Thompson, incidentally, is revered in Lawrence (“there’s nobody more loved there,” LaBelle said), and his ascension to the PGA Tour led the Lawrence Journal-World sports page on Monday. Though nice guys sometimes do finish last, or at least down the leader board, they don’t always stay there. “In terms of perseverance, he exemplifies what he preaches to his kids,” LaBelle said. “That’s such a cool thing to watch.”

Though time is never an ally for professional golfers in their 40s, neither does it have to be an obstacle. LaBelle has reminded him of the success former PGA Tour player Michael Allen enjoyed later in his career. His breakthrough came at 45, and the bulk of his $6.3 million in earnings came over the next five years before going on to an even more lucrative PGA Tour Champions career that included eight victories.

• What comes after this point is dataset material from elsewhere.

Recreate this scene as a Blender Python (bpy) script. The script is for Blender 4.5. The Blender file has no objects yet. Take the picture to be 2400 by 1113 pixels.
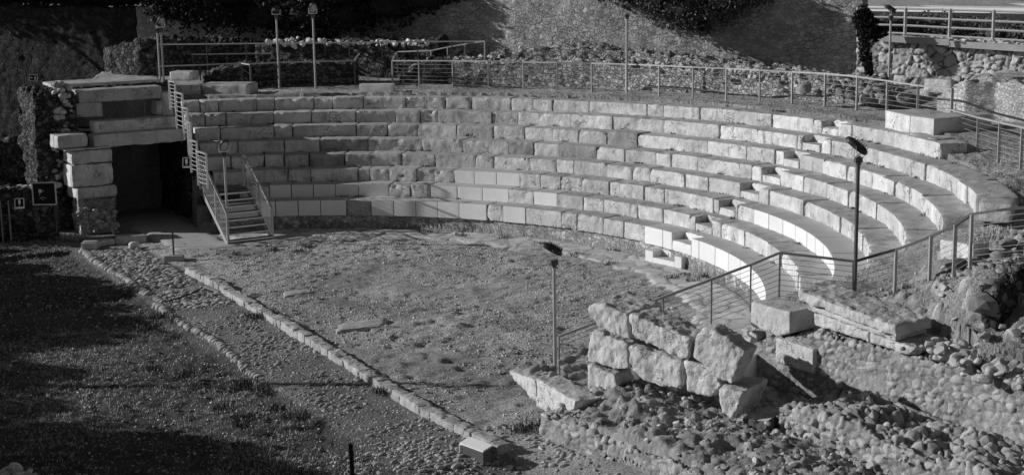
import bpy, math, random
import numpy as np
from math import radians, sin, cos, pi
random.seed(7); RNG=np.random.default_rng(11)
scn=bpy.context.scene; COL=scn.collection
# ------------------------------------------------------------------ camera
D0,CH,YAW,PIT,ROL,FPX=36.0562,7.7454+0.95,0.1806,0.18708,-0.0154,3530.8
CAMP=np.array([0,-D0,CH])
FW=np.array([sin(YAW)*cos(PIT),cos(YAW)*cos(PIT),-sin(PIT)])
_r=np.array([cos(YAW),-sin(YAW),0]); _u=np.cross(_r,FW)
RT=_r*cos(ROL)+_u*sin(ROL); UP=-_r*sin(ROL)+_u*cos(ROL)
def ray(u,v): return FW+(u-1200)/FPX*RT+(556.5-v)/FPX*UP
def G(u,v,z=0.):
    d=ray(u,v); return CAMP+d*((z-CH)/d[2])
def D(u,v,d): return CAMP+ray(u,v)*d
def Q(X):
    d=np.asarray(X,float)-CAMP; z=d@FW; return 1200+FPX*(d@RT)/z, 556.5-FPX*(d@UP)/z
def ZAT(x,y,v):            # height of the point above (x,y) seen on picture row v
    lo,hi=-5,25
    for _ in range(40):
        m=(lo+hi)/2
        if Q((x,y,m))[1]>v: lo=m
        else: hi=m
    return m
def PHI(u,R,z):            # angle on circle R seen at column u
    lo,hi=-50,125
    for _ in range(40):
        m=(lo+hi)/2; x=R*cos(radians(m)); y=R*sin(radians(m))
        if Q((x,y,z))[0]>u: lo=m
        else: hi=m
    return m
AX=radians(-71); E1=np.array([cos(AX),sin(AX),0]); E2=np.array([-sin(AX),cos(AX),0])
def AB(a,b,z=0.): return E1*a+E2*b+np.array([0,0,z])
def PA(u,v,a):
    d=ray(u,v); return CAMP+d*((a-CAMP@E1)/(d@E1))
def PB(u,v,b):
    d=ray(u,v); return CAMP+d*((b-CAMP@E2)/(d@E2))
cd=bpy.data.cameras.new('camera'); cam=bpy.data.objects.new('camera',cd); COL.objects.link(cam)
cd.sensor_width=36; cd.lens=FPX/2400*36; cd.clip_end=2000; cd.clip_start=.1
from mathutils import Matrix, Vector
cam.matrix_world=Matrix(((RT[0],UP[0],-FW[0],CAMP[0]),(RT[1],UP[1],-FW[1],CAMP[1]),(RT[2],UP[2],-FW[2],CAMP[2]),(0,0,0,1)))
scn.camera=cam
# ------------------------------------------------------------------ noise
def _h(ix,iy,iz,s):
    n=(ix*374761393+iy*668265263+iz*2147483647+s*1274126177)&0xffffffff
    n=((n^(n>>13))*1274126177)&0xffffffff; n=((n^(n>>16))*2246822519)&0xffffffff
    return ((n^(n>>15))&0xffffff)/16777216.0
def vn(P,sc=1.,seed=0):
    p=P/sc; i=np.floor(p).astype(np.int64); f=p-i; f=f*f*(3-2*f); o=0
    for a in (0,1):
        for b in (0,1):
            for c in (0,1):
                w=(f[:,0] if a else 1-f[:,0])*(f[:,1] if b else 1-f[:,1])*(f[:,2] if c else 1-f[:,2])
                o=o+w*_h(i[:,0]+a,i[:,1]+b,i[:,2]+c,seed)
    return o*2-1
def fbm(P,sc=1.,oc=3,seed=0):
    o=0;a=1.
    for k in range(oc): o=o+a*vn(P,sc/2**k,seed+k*17); a*=.5
    return o
def worley(P,seed=0,jit=.85):
    i=np.floor(P).astype(np.int64); N=len(P); f1=np.full(N,9.);f2=np.full(N,9.);idv=np.zeros(N)
    for a in (-1,0,1):
        for b in (-1,0,1):
            for c in (-1,0,1):
                X=i[:,0]+a;Y=i[:,1]+b;Z=i[:,2]+c
                d=np.sqrt((X+.5+jit*(_h(X,Y,Z,seed)-.5)-P[:,0])**2+(Y+.5+jit*(_h(X,Y,Z,seed+1)-.5)-P[:,1])**2+(Z+.5+jit*(_h(X,Y,Z,seed+2)-.5)-P[:,2])**2)
                n=d<f1; f2=np.where(n,f1,np.minimum(f2,d)); idv=np.where(n,_h(X,Y,Z,seed+3),idv); f1=np.where(n,d,f1)
    return f1,f2,idv
def ss(a,b,x): t=np.clip((x-a)/(b-a),0,1); return t*t*(3-2*t)
# ------------------------------------------------------------------ object helpers
def tag(o,label=None,cat=None,group=None,kind=None):
    if label: o['label']=label
    if cat: o['category']=cat
    if group: o['group']=group
    if kind: o['kind']=kind
    return o
def obj(name,V,F,m,parent=None,alb=None,smooth=False,loc=None):
    me=bpy.data.meshes.new(name); V=np.asarray(V,dtype=np.float64)
    if loc is None and parent is not None: loc=np.array(parent['_o']) if '_o' in parent else None
    if isinstance(F,np.ndarray):
        nf,k=F.shape; me.vertices.add(len(V)); 
        me.loops.add(nf*k); me.polygons.add(nf)
        me.loops.foreach_set('vertex_index',F.astype(np.int32).ravel())
        me.polygons.foreach_set('loop_start',np.arange(0,nf*k,k,dtype=np.int32))
        W=V-(loc if loc is not None else 0)
        me.vertices.foreach_set('co',W.astype(np.float32).ravel()); me.update(calc_edges=True)
    else:
        me.from_pydata((V-(loc if loc is not None else 0)).tolist(),[],[list(map(int,f)) for f in F]); me.update()
    if smooth: me.polygons.foreach_set('use_smooth',np.ones(len(me.polygons),bool))
    if alb is not None:
        at=me.attributes.new('alb','FLOAT','POINT'); at.data.foreach_set('value',np.asarray(alb,np.float32))
    ms=m if isinstance(m,(list,tuple)) else [m]
    for q in ms: me.materials.append(q)
    o=bpy.data.objects.new(name,me); COL.objects.link(o)
    if parent is not None: o.parent=parent
    elif loc is not None: o.location=loc
    return o
def thing(name,loc,label,cat,group=None):
    o=bpy.data.objects.new(name,None); COL.objects.link(o); o.location=loc; o.empty_display_size=.2
    o['_o']=[float(t) for t in loc]; return tag(o,label,cat,group)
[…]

“I always remind [Thompson] that if you’re healthy and still hitting it long enough, and he does, and can still get it around, you can still have a fantastic career the last seven years until you’re 50,” LaBelle said. “And why not? Obviously you’re not going to win a 100-meter dash against these guys, but golf doesn’t require running to get to your golf ball.”

Maybe not, but a leisurely pace is not in his immediate future. Thompson has the Tour playoffs on his schedule the next four weeks, followed by a week off before his initial PGA Tour season begins Oct. 4 in the Safeway Classic in Napa, Calif.

“It’s a quick turnaround,” he said. “But it’s an opportunity I’ve been waiting for for 17, 18 years. There’s no time for fatigue or excuses.”